== WHAT YOU SHOULD DO ==
Quote the listing below in its entirety.

== DATASET EXTRACT ==
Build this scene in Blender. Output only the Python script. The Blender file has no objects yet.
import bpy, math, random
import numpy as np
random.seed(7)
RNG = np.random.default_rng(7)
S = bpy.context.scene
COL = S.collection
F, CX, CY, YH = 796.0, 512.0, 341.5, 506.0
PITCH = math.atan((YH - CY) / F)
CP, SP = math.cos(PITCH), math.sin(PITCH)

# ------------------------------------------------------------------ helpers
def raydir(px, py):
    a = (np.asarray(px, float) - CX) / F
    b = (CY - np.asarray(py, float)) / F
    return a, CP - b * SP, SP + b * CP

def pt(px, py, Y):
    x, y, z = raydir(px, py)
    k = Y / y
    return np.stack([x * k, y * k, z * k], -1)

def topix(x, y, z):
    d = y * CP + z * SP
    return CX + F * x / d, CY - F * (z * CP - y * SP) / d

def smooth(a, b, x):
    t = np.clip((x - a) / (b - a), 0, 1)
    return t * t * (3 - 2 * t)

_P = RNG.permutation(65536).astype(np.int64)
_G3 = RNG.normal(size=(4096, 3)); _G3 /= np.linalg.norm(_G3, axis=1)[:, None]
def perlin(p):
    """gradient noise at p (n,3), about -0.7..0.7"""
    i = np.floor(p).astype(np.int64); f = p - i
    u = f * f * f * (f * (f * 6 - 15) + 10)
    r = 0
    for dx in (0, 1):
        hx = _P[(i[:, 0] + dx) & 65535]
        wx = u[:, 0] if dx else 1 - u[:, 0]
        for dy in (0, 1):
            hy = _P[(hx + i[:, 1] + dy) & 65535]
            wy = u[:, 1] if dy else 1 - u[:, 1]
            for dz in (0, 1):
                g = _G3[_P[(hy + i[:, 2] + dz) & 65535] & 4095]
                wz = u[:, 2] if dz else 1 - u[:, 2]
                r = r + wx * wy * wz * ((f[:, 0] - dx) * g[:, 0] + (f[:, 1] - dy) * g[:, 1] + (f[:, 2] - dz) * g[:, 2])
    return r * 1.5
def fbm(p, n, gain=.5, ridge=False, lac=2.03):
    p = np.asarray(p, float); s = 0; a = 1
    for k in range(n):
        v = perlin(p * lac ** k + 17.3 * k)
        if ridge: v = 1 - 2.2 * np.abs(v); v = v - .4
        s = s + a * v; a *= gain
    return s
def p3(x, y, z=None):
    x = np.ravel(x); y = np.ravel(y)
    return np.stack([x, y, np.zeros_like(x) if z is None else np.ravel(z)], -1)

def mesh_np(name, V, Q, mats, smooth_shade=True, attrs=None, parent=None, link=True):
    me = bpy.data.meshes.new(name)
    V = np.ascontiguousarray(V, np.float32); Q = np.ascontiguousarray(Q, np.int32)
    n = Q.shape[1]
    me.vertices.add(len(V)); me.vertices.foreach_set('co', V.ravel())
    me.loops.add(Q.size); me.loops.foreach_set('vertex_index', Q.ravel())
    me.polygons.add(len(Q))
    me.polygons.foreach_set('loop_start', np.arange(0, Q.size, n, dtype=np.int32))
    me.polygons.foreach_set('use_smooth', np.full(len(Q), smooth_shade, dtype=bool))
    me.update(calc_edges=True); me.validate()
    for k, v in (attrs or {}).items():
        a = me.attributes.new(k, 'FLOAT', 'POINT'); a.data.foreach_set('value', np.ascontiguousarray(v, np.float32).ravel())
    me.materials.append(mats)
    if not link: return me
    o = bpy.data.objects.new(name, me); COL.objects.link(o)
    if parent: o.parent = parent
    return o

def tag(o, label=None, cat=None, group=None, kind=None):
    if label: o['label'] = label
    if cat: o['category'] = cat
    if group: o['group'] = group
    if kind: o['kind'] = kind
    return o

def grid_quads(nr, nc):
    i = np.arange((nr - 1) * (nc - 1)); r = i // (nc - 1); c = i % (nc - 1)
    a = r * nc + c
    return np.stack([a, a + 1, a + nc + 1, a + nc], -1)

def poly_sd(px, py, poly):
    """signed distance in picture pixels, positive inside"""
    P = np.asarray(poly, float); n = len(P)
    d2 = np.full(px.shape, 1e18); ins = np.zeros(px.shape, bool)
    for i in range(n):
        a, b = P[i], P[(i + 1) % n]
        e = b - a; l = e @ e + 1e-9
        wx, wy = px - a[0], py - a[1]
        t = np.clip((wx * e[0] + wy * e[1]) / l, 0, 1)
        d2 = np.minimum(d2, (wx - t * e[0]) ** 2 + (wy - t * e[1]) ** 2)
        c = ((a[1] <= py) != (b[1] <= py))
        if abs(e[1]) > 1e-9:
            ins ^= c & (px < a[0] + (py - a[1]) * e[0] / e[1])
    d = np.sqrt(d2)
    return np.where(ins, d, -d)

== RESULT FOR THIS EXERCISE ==
Build this scene in Blender. Output only the Python script. The Blender file has no objects yet.
import bpy, math, random
import numpy as np
random.seed(7)
RNG = np.random.default_rng(7)
S = bpy.context.scene
COL = S.collection
F, CX, CY, YH = 796.0, 512.0, 341.5, 506.0
PITCH = math.atan((YH - CY) / F)
CP, SP = math.cos(PITCH), math.sin(PITCH)

# ------------------------------------------------------------------ helpers
def raydir(px, py):
    a = (np.asarray(px, float) - CX) / F
    b = (CY - np.asarray(py, float)) / F
    return a, CP - b * SP, SP + b * CP

def pt(px, py, Y):
    x, y, z = raydir(px, py)
    k = Y / y
    return np.stack([x * k, y * k, z * k], -1)

def topix(x, y, z):
    d = y * CP + z * SP
    return CX + F * x / d, CY - F * (z * CP - y * SP) / d

def smooth(a, b, x):
    t = np.clip((x - a) / (b - a), 0, 1)
    return t * t * (3 - 2 * t)

_P = RNG.permutation(65536).astype(np.int64)
_G3 = RNG.normal(size=(4096, 3)); _G3 /= np.linalg.norm(_G3, axis=1)[:, None]
def perlin(p):
    """gradient noise at p (n,3), about -0.7..0.7"""
    i = np.floor(p).astype(np.int64); f = p - i
    u = f * f * f * (f * (f * 6 - 15) + 10)
    r = 0
    for dx in (0, 1):
        hx = _P[(i[:, 0] + dx) & 65535]
        wx = u[:, 0] if dx else 1 - u[:, 0]
        for dy in (0, 1):
            hy = _P[(hx + i[:, 1] + dy) & 65535]
            wy = u[:, 1] if dy else 1 - u[:, 1]
            for dz in (0, 1):
                g = _G3[_P[(hy + i[:, 2] + dz) & 65535] & 4095]
                wz = u[:, 2] if dz else 1 - u[:, 2]
                r = r + wx * wy * wz * ((f[:, 0] - dx) * g[:, 0] + (f[:, 1] - dy) * g[:, 1] + (f[:, 2] - dz) * g[:, 2])
    return r * 1.5
def fbm(p, n, gain=.5, ridge=False, lac=2.03):
    p = np.asarray(p, float); s = 0; a = 1
    for k in range(n):
        v = perlin(p * lac ** k + 17.3 * k)
        if ridge: v = 1 - 2.2 * np.abs(v); v = v - .4
        s = s + a * v; a *= gain
    return s
def p3(x, y, z=None):
    x = np.ravel(x); y = np.ravel(y)
    return np.stack([x, y, np.zeros_like(x) if z is None else np.ravel(z)], -1)

def mesh_np(name, V, Q, mats, smooth_shade=True, attrs=None, parent=None, link=True):
    me = bpy.data.meshes.new(name)
    V = np.ascontiguousarray(V, np.float32); Q = np.ascontiguousarray(Q, np.int32)
    n = Q.shape[1]
    me.vertices.add(len(V)); me.vertices.foreach_set('co', V.ravel())
    me.loops.add(Q.size); me.loops.foreach_set('vertex_index', Q.ravel())
    me.polygons.add(len(Q))
    me.polygons.foreach_set('loop_start', np.arange(0, Q.size, n, dtype=np.int32))
    me.polygons.foreach_set('use_smooth', np.full(len(Q), smooth_shade, dtype=bool))
    me.update(calc_edges=True); me.validate()
    for k, v in (attrs or {}).items():
        a = me.attributes.new(k, 'FLOAT', 'POINT'); a.data.foreach_set('value', np.ascontiguousarray(v, np.float32).ravel())
    me.materials.append(mats)
    if not link: return me
    o = bpy.data.objects.new(name, me); COL.objects.link(o)
    if parent: o.parent = parent
    return o

def tag(o, label=None, cat=None, group=None, kind=None):
    if label: o['label'] = label
    if cat: o['category'] = cat
    if group: o['group'] = group
    if kind: o['kind'] = kind
    return o

def grid_quads(nr, nc):
    i = np.arange((nr - 1) * (nc - 1)); r = i // (nc - 1); c = i % (nc - 1)
    a = r * nc + c
    return np.stack([a, a + 1, a + nc + 1, a + nc], -1)

def poly_sd(px, py, poly):
    """signed distance in picture pixels, positive inside"""
    P = np.asarray(poly, float); n = len(P)
    d2 = np.full(px.shape, 1e18); ins = np.zeros(px.shape, bool)
    for i in range(n):
        a, b = P[i], P[(i + 1) % n]
        e = b - a; l = e @ e + 1e-9
        wx, wy = px - a[0], py - a[1]
        t = np.clip((wx * e[0] + wy * e[1]) / l, 0, 1)
        d2 = np.minimum(d2, (wx - t * e[0]) ** 2 + (wy - t * e[1]) ** 2)
        c = ((a[1] <= py) != (b[1] <= py))
        if abs(e[1]) > 1e-9:
            ins ^= c & (px < a[0] + (py - a[1]) * e[0] / e[1])
    d = np.sqrt(d2)
    return np.where(ins, d, -d)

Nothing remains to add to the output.